Quelles sont les dispositions à prévoir en cas de décès d’un associé ?
Une grande attention devra être portée à la rédaction de la clause relative à la gérance : cogérance, gérance successive sont des pistes de réflexion si l’on veut assurer au survivant le contrôle de la SCI après le premier décès. Il faudra aussi vérifier que la mise à disposition gratuite du logement se poursuivra au bénéfice du conjoint survivant. En présence de comptes courants, il faudra organiser leur transmission ou leur remboursement, tout comme
il conviendra de rédiger minutieusement la clause d’agrément d’un nouvel associé selon la composition familiale et le souhait des associés.

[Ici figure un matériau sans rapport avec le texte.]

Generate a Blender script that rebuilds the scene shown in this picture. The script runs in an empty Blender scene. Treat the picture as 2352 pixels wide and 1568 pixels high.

Quid des couples concubinsou pacsés ?
La société civile est un moyen de protéger le concubin et le partenaire pacsé survivant. Au sujet de la résidence principale la loi est soit très discrète (le partenaire pacsé ne dispose que d’un droit temporaire d’un an sur le logement servant de résidence principale et ce droit n’est pas d’ordre public), soit complètement muette (pour les concubins). Dans ces conditions, tout doit être organisé en amont du premier décès. On utilisera alors la SCI en l’associant au démembrement de parts sociales et, le cas échéant, à la clause de tontine pour assurer au survivant le maintien dans les lieux au moindre coût.
Le démembrement est-il une bonne idée ?
Placer la résidence principale dans une SCI dont les parts sont démembrées est la solution pour minorer l’assiette taxable dans le cadre de la transmission de l’immeuble aux enfants. Si les montants en jeu excèdent les abattements disponibles, la détention indirecte de la résidence principale permet de fractionner la transmission et de la réaliser de manière progressive en jouant sur la règle du non rappel fiscal des donations de plus de 15 ans. Mais il faudra bien vérifier que les statuts réservent aux parents usufruitiers le contrôle des décisions prises en assemblées générales.
(1) Cass. civ. 1ère 14 mars 2018,
n° 17-16482.
(2) Prévue par l’article 215 al. 3
du Code civil.
(3) Cass civ. 1ère 24 octobre 2012,
n°11-20075.
(4) RM n° 39324, JOAN 25 janv. 2005.